- **AIM**
Look through the data below. Collect every line where the word "pixels" occurs.

+++ TASK INPUTS

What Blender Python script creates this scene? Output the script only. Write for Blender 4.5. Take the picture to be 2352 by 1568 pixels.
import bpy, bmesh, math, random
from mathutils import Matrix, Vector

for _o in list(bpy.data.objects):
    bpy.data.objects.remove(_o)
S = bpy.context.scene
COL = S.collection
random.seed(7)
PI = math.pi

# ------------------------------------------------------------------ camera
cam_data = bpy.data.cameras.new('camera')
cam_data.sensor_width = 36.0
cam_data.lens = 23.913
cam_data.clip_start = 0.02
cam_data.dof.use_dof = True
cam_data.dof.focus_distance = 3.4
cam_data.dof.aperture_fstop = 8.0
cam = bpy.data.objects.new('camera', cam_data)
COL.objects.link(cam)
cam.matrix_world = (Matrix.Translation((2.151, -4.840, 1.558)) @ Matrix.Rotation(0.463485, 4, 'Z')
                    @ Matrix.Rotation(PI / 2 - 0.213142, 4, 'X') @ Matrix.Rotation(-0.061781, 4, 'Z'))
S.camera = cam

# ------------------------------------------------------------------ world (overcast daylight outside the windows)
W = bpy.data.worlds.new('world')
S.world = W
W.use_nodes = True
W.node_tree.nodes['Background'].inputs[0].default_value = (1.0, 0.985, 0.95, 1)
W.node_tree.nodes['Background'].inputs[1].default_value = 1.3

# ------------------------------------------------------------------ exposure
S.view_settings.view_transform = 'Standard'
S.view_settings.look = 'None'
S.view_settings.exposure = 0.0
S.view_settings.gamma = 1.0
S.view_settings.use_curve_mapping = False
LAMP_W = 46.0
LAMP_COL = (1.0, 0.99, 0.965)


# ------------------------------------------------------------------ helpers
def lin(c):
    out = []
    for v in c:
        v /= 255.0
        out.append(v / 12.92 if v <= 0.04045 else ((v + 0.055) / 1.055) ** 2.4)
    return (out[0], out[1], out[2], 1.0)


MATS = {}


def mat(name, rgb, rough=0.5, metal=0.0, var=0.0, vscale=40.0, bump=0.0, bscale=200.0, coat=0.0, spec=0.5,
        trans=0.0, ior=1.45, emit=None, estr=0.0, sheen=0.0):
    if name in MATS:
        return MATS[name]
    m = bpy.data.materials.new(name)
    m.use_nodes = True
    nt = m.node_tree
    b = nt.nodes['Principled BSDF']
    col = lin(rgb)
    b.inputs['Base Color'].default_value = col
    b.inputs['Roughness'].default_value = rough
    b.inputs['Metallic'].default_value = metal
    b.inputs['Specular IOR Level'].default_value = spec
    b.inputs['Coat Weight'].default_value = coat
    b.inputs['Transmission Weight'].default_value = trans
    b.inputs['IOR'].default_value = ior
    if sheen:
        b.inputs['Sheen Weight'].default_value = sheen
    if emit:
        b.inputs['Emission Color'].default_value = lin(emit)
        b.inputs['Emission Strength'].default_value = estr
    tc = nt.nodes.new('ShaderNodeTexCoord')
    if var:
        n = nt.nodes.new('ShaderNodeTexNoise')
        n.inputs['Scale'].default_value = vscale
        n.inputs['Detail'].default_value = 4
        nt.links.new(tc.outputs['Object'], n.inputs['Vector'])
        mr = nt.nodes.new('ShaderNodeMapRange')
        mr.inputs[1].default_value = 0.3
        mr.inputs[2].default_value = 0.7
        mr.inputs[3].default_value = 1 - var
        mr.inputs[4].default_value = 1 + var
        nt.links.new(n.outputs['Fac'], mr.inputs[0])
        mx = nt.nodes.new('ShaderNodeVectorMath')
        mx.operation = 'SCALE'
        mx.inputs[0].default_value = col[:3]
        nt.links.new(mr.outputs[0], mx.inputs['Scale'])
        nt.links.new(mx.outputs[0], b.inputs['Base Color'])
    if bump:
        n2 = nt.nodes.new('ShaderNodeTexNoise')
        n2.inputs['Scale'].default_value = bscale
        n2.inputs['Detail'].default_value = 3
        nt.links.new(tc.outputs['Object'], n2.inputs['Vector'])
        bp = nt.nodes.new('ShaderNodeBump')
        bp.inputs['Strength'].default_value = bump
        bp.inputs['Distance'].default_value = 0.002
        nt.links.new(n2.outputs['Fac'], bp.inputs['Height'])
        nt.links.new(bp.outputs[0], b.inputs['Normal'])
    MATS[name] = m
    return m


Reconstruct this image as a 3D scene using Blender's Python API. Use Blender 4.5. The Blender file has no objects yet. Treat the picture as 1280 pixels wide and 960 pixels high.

++++++

- **THE REPLY**
What Blender Python script creates this scene? Output the script only. Write for Blender 4.5. Take the picture to be 2352 by 1568 pixels.
Reconstruct this image as a 3D scene using Blender's Python API. Use Blender 4.5. The Blender file has no objects yet. Treat the picture as 1280 pixels wide and 960 pixels high.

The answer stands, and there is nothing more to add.